After the 26 hour gridlock brought on by a populous who freaks out at the mention of snow but doesn't support a government who would actually take preparing for it seriously, I was in a group of mostly strangers at an event in one of those far out suburbs. This is only days after many of them, including me, spent more than 6 hours, some as many as 20,  in their cars trying to get home and so it was the time to share horror stories. At the conclusion of the group share, I overhear two of the men talking about MARTA. The final comment, "I still won't vote for the rail, it will just bring our property values down." 

This kind of sentiment isn't surprising. "Bringing property values down" is a common euphemism for "MARTA means black people/brown people/poor people and *those* people bring crime because they are all criminals". There is an undercurrent of accepted racism and classism in Atlanta in a form that may be unique to Atlanta. It's the kind of racism that wrapped in the warm, slow drawl of the "Bless Your Heart" culture and hiding behind education and household income. 

Atlanta is different from other parts of Georgia, we consider ourselves metropolitan, diverse, cultured. It's really mostly the bullshit language of our privilege talking. We enclave inside the city in our mixed use communities and half million dollar McMansions. We are better educated, so we consider racism something of the past that isn't part of our self-aware intellect. We are wealthy, so we assuage our guilt by giving to the food bank, but cross quickly to walk around the growing population of homeless or impoverished. We have cars so public transportation doesn't register as a need. We don't use it now because we fear interaction with people who are visually different from us and because it's functionally useless unless you live and work near a rail line. 

As for my story, I spent 4 hours trying to get the 13 miles between my office and my partner's office. I watched the gridlock rapidly grow as the snow fell and all the offices in a city of 4 million workers closed all at once. We made the decision to leave the car in the parking deck of my partner's office and walk the half mile to the train station and hope to get a south bound train to the station near our house. 
GA400 less than an hour after the snow started.

We walked through intersections where no one had moved in so long that people had just turned off their cars. Folks standing on their door frames trying to see up ahead. I didn't have the heart to tell them that there was no end in sight. It was cold, I wasn't dress appropriately, even though I knew what the weather report had said. I've been in Atlanta almost half my life and it never would have occurred to me that it could get this bad. 

The train platform was nearly empty. Above us thousands and thousands of people sat in there precious, convenient cars with nowhere to go and no plan for what to do in a situation like this.
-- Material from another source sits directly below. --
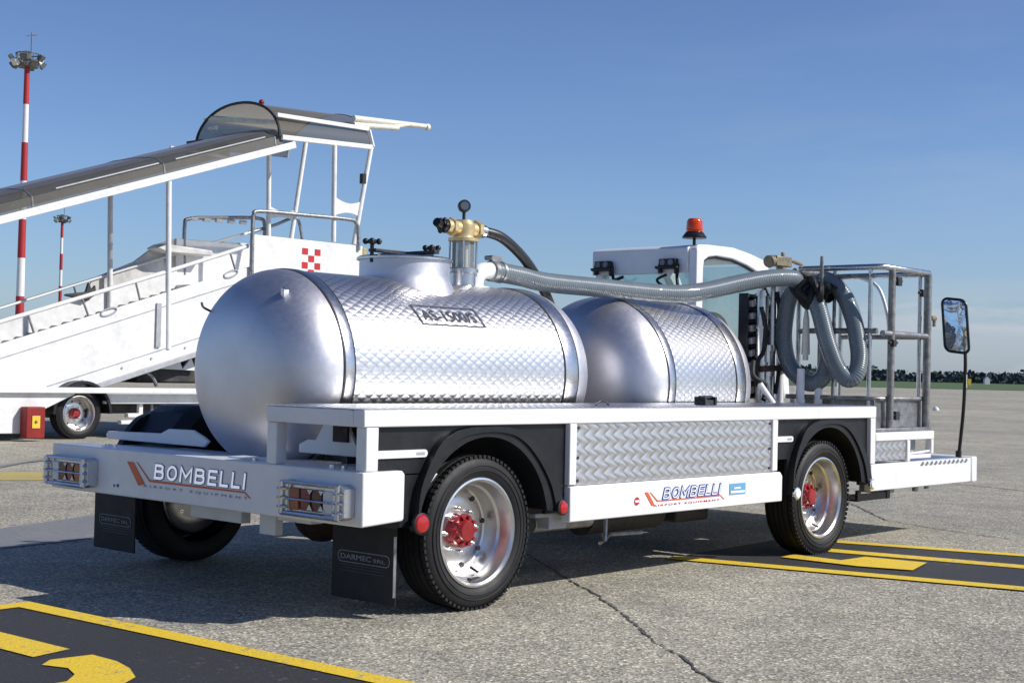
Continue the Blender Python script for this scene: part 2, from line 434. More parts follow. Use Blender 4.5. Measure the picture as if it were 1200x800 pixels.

Help wouldn't be coming for hours and hours. 15 min later, we were on a southbound train. 30 min after that we were huddled together at the Five Points station waiting on the last train to take us the 3 stops home. 45 min later we were walking up the hill on Moreland Ave towards our house, watching cars slip and slide an honk. My commute took me 6 hours and that was short compared to some. 
The best part of the whole experience was watching people at the terminals and on the train, people I would guess would otherwise sat stone faced and uninterested, interact and converse. Sharing stores of how things were where they had come from, asking about loved ones. Finding camaraderie in the knowledge that we were moving towards our homes when the rest of the city sat for hours. 

There are organizations within Atlanta who are working to provide basic transportation to Atlanta's residents. The website for Citizens for Progressive Transit isn't frequently updated, but there is a side bar on the left with some local organizations that are actively trying to make public transportation a reality in Atlanta. 
The view from my front yard just before they shut Moreland down.